#### Available data
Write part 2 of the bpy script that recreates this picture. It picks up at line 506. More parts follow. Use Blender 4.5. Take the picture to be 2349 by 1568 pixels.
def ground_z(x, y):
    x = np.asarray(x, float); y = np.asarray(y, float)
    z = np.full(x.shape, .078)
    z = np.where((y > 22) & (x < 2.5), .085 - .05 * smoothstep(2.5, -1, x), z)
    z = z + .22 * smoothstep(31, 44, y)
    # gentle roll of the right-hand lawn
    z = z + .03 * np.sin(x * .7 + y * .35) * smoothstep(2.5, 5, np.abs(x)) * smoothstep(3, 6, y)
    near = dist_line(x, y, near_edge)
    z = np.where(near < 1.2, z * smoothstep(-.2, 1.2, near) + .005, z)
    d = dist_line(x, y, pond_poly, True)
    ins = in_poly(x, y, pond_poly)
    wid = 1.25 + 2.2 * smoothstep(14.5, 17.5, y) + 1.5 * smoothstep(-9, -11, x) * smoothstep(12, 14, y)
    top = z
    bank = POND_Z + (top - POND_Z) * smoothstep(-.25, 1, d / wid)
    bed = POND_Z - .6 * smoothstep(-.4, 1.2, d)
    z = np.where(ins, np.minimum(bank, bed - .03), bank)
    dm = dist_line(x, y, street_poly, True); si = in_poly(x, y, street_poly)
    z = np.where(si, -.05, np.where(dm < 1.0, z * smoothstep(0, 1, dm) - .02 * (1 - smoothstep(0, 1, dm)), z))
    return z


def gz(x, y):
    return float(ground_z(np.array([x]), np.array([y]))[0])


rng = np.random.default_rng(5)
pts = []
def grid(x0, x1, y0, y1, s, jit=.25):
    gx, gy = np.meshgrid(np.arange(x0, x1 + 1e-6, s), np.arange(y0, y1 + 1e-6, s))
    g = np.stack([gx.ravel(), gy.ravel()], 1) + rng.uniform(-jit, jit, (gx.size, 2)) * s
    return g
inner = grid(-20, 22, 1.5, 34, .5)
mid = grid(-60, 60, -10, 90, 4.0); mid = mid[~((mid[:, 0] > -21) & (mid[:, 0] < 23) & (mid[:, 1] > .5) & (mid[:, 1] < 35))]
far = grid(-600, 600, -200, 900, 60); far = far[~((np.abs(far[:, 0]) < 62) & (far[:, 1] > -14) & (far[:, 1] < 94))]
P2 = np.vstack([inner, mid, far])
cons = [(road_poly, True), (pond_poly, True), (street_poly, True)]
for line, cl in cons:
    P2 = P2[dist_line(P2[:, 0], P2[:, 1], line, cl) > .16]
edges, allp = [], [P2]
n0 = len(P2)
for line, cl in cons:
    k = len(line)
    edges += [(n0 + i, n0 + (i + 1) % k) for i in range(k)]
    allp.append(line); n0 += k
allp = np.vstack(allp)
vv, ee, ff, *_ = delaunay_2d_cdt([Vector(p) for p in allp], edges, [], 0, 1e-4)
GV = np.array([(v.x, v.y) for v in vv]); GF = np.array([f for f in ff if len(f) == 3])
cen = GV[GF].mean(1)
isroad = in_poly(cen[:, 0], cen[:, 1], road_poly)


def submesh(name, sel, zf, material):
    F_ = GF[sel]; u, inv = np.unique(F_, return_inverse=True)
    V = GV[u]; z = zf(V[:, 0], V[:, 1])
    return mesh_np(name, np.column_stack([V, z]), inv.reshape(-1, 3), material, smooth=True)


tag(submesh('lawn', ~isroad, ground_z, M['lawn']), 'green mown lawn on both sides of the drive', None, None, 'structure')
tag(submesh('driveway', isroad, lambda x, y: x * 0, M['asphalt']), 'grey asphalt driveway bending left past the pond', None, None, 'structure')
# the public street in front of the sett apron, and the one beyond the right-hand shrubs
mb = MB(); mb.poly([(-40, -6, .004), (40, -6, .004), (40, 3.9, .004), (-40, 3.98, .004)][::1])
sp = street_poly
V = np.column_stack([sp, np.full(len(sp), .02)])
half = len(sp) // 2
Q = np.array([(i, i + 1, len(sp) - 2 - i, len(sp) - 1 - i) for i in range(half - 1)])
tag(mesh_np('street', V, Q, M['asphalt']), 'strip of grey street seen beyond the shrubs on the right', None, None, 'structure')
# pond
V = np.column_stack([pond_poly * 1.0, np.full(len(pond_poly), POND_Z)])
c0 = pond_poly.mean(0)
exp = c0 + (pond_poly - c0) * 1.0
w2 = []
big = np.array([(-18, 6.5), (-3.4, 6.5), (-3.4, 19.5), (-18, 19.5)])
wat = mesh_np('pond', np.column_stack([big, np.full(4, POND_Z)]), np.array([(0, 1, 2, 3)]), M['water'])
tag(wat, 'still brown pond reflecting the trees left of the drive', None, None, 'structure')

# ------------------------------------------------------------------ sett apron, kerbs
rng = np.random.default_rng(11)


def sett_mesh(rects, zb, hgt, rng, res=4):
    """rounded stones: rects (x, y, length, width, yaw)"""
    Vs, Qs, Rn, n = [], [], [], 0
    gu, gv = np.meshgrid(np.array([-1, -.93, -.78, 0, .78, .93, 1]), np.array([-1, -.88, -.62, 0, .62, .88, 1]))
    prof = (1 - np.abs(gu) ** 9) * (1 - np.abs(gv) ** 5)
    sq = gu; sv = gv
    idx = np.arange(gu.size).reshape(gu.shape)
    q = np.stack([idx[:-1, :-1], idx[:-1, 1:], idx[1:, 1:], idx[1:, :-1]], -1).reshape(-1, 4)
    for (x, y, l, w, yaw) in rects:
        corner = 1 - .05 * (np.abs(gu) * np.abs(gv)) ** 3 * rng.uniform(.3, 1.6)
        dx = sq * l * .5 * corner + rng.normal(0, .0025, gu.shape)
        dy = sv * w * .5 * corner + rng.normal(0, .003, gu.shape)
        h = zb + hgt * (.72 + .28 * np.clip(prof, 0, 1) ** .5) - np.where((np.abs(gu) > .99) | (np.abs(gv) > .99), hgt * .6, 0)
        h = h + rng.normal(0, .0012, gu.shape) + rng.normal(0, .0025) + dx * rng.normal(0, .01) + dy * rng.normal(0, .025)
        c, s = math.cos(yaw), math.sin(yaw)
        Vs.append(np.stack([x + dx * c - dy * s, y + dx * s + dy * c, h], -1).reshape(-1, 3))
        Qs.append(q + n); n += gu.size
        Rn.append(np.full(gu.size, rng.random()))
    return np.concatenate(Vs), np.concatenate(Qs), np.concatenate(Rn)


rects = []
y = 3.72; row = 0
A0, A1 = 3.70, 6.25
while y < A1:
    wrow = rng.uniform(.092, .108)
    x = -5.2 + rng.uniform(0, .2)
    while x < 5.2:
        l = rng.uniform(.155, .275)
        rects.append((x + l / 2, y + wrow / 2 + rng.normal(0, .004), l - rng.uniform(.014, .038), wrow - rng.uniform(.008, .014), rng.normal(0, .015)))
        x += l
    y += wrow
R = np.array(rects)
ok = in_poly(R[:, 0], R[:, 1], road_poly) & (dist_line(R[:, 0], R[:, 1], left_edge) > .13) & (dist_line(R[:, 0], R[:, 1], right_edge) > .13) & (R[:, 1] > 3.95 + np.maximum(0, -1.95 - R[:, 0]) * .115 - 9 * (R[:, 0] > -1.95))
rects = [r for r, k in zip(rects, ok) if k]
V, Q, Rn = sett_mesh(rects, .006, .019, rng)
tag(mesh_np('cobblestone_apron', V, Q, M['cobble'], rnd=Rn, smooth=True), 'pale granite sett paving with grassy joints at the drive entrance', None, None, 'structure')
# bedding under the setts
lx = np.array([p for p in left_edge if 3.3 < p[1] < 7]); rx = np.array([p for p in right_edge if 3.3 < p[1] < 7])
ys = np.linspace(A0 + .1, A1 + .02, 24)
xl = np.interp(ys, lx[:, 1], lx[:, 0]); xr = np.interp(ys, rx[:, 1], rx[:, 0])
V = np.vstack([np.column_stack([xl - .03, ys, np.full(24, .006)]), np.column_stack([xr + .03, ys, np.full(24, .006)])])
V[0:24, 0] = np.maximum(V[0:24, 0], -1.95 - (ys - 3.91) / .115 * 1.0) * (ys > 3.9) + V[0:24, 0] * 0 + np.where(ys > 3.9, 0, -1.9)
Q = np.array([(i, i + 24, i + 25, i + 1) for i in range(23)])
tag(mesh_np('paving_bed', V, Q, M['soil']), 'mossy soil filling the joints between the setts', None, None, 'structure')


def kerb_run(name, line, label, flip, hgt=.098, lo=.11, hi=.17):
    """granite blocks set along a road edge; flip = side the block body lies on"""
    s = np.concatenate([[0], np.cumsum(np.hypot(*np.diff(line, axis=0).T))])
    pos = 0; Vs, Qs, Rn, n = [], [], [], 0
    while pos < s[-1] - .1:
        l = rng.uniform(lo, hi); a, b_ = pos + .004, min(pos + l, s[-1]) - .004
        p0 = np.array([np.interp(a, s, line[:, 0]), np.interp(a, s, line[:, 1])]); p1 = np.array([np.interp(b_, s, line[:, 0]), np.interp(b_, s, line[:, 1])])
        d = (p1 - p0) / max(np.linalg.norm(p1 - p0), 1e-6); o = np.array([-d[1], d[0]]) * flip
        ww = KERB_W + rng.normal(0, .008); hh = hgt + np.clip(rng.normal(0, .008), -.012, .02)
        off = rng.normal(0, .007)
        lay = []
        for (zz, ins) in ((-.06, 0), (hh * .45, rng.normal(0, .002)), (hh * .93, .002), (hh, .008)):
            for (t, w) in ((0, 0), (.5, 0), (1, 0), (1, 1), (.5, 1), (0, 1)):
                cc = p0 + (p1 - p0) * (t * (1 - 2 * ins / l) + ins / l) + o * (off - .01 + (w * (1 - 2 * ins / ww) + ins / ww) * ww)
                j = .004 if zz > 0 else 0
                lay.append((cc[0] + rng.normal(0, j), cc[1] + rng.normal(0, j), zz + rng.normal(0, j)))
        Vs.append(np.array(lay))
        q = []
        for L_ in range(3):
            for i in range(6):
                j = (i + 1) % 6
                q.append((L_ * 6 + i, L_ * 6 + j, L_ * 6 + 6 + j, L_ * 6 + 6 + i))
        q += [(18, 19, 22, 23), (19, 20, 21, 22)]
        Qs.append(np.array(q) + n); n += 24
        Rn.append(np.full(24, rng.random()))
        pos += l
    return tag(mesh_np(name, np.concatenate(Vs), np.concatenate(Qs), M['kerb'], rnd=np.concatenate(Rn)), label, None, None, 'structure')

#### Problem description
Only the lines from the opening of the material through the line with "return float(ground_z(np.array([x]), np.array([y]))[0])" should be echoed, exactly as written.

#### Output for this task
Write part 2 of the bpy script that recreates this picture. It picks up at line 506. More parts follow. Use Blender 4.5. Take the picture to be 2349 by 1568 pixels.
def ground_z(x, y):
    x = np.asarray(x, float); y = np.asarray(y, float)
    z = np.full(x.shape, .078)
    z = np.where((y > 22) & (x < 2.5), .085 - .05 * smoothstep(2.5, -1, x), z)
    z = z + .22 * smoothstep(31, 44, y)
    # gentle roll of the right-hand lawn
    z = z + .03 * np.sin(x * .7 + y * .35) * smoothstep(2.5, 5, np.abs(x)) * smoothstep(3, 6, y)
    near = dist_line(x, y, near_edge)
    z = np.where(near < 1.2, z * smoothstep(-.2, 1.2, near) + .005, z)
    d = dist_line(x, y, pond_poly, True)
    ins = in_poly(x, y, pond_poly)
    wid = 1.25 + 2.2 * smoothstep(14.5, 17.5, y) + 1.5 * smoothstep(-9, -11, x) * smoothstep(12, 14, y)
    top = z
    bank = POND_Z + (top - POND_Z) * smoothstep(-.25, 1, d / wid)
    bed = POND_Z - .6 * smoothstep(-.4, 1.2, d)
    z = np.where(ins, np.minimum(bank, bed - .03), bank)
    dm = dist_line(x, y, street_poly, True); si = in_poly(x, y, street_poly)
    z = np.where(si, -.05, np.where(dm < 1.0, z * smoothstep(0, 1, dm) - .02 * (1 - smoothstep(0, 1, dm)), z))
    return z


def gz(x, y):
    return float(ground_z(np.array([x]), np.array([y]))[0])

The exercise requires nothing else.